Le famiglie indebitate, in Italia, sono 6,8 milioni, pari a circa il 25% del totale: di queste, 3 milioni e mezzo hanno un mutuo per l’acquisto di una casa. Nel corso del 2022, i tassi di interesse sui prestiti sono notevolmente aumentati e nuovi incrementi sono scontati con il costo del denaro ulteriormente aumentato al 4,25 per cento. Comprare un’automobile a rate, per esempio un modello da 25.000 euro, potrebbe costare, nel caso di un finanziamento decennale a un tasso del 13,65%, oltre 9.800 euro in più rispetto al 2021.

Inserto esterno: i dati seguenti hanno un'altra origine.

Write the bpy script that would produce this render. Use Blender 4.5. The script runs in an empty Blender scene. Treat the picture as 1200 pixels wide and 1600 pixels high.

Per quanto riguarda i nuovi mutui, le rate di quelli a tasso fisso sono destinate a raddoppiare nel corso del 2023, mentre per quelli a tasso variabile il “rimborso” mensile dovrebbe salire del 60-70%. Più nel dettaglio, per un mutuo a tasso fisso da 200.000 euro di 25 anni (il tasso medio applicato dalle banche potrebbe essere superiore al 6%), la rata mensile sarà di 1.341 euro; per un prestito da 100.000 euro, sempre di 25 anni, col tasso al 5,6%, la rata mensile sarà, invece, di 627 euro. Quanto ai vecchi mutui, invece, nessuna differenza per quelli a tasso fisso, mentre le rate di quelli a tasso variabile hanno subìto aumenti fino al 75%.

 

I PRESTITI DELLE BANCHE ALLE FAMIGLIE

 

  • Il valore complessivo dei mutui per l’acquisto di abitazioni ammontava, a fine aprile 2023, a 437 miliardi di euro, in crescita di circa 62 miliardi rispetto a fine 2017 (+14%). Sul totale di 437 miliardi erogati, circa un terzo, cioè 147 miliardi, è a tasso variabile e i restanti 290 miliardi sono a tasso fisso

 

  • Sul totale di 25,7 milioni di famiglie italiane, quelle che hanno un mutuo sono circa 3,5 milioni, su un totale di 6,8 milioni di cittadini indebitati anche con altre forme di finanziamento, come il credito al consumo e i prestiti personali.

 

  • Tra credito al consumo e prestiti personali, le banche hanno erogato 251,2 miliardi di euro di prestiti ai cittadini, in linea con i valori di fine 2017, ma in rallentamento rispetto alla tendenza degli ultimi mesi, segno dell’incidenza negativa dell’aumento dei tassi d’interesse.

 

L’AUMENTO DEI TASSI BCE E LE RATE DEI MUTUI

 

  • Le rate dei vecchi mutui a tasso fisso, cioè quelli erogati fino alla fine del 2021 / inizio 2022, non cambiano e resteranno intatte fino al termine del piano di rimborso.

 

  • Le rate dei vecchi mutui a tasso variabile sono cresciute fino al 75% in più: vuol dire che chi pagava una rata di circa 500 euro al mese, oggi paga, al mese, 875 euro ovvero 375 euro in più; è molto probabile che, alla luce della decisione di oggi, le rate dei vecchi mutui a tasso variabile possano salire ancora.

 

  • I nuovi mutui a tasso fisso sono passati da un interesse medio di circa 1,8% anche fino a oltre il 6% con le rate mensili che, pertanto, possono risultare, sulla base delle offerte delle banche, anche più che raddoppiate.

 

  • I nuovi mutui a tasso variabile potrebbero arrivare, a breve, in media, verso il 6,5% dallo 0,6% di fine 2021: vuol dire che per un prestito da 150.000 euro della durata di 20 anni la rata mensile sarà di 1.134 euro, ben 469 euro in più (+70,5%) rispetto a quella che si sarebbe ottenuta un anno fa ovvero 665 euro.

 

SIMULAZIONE MUTUO PRIMA CASA DA 100.000 O 200.000 EURO

 

  • Mutuo 000 euro – tasso fisso 6,3% – durata 25 anni – rata mensile 1.341 euro

 

  • Mutuo 000 euro – tasso fisso 5,6% – durata 25 anni – rata mensile 627 euro

 

AUTOMOBILE O ELETTRODOMESTICO A RATE: QUANTO PAGO OGGI?

 

  • A fine 2021 il tasso d’interesse medio era dell’8,1%, alla luce della decisione di giovedì 27 luglio, potrebbe arrivare al 13,65%:

 

  • per acquistare un’automobile da 25.000 interamente a rate, con un finanziamento da 10 anni, il costo totale passa da 37.426 euro a 47.272 euro, con una differenza complessiva di 9.850 euro (+26,3%) rispetto ai tassi di fine 2021

 

  • per acquistare una lavatrice da 750 euro interamente a rate, con un finanziamento da 5 anni, il costo totale passa da 942 euro a 1.083 euro, con una differenza complessiva di 141 euro (+15%) rispetto ai tassi di fine 2021.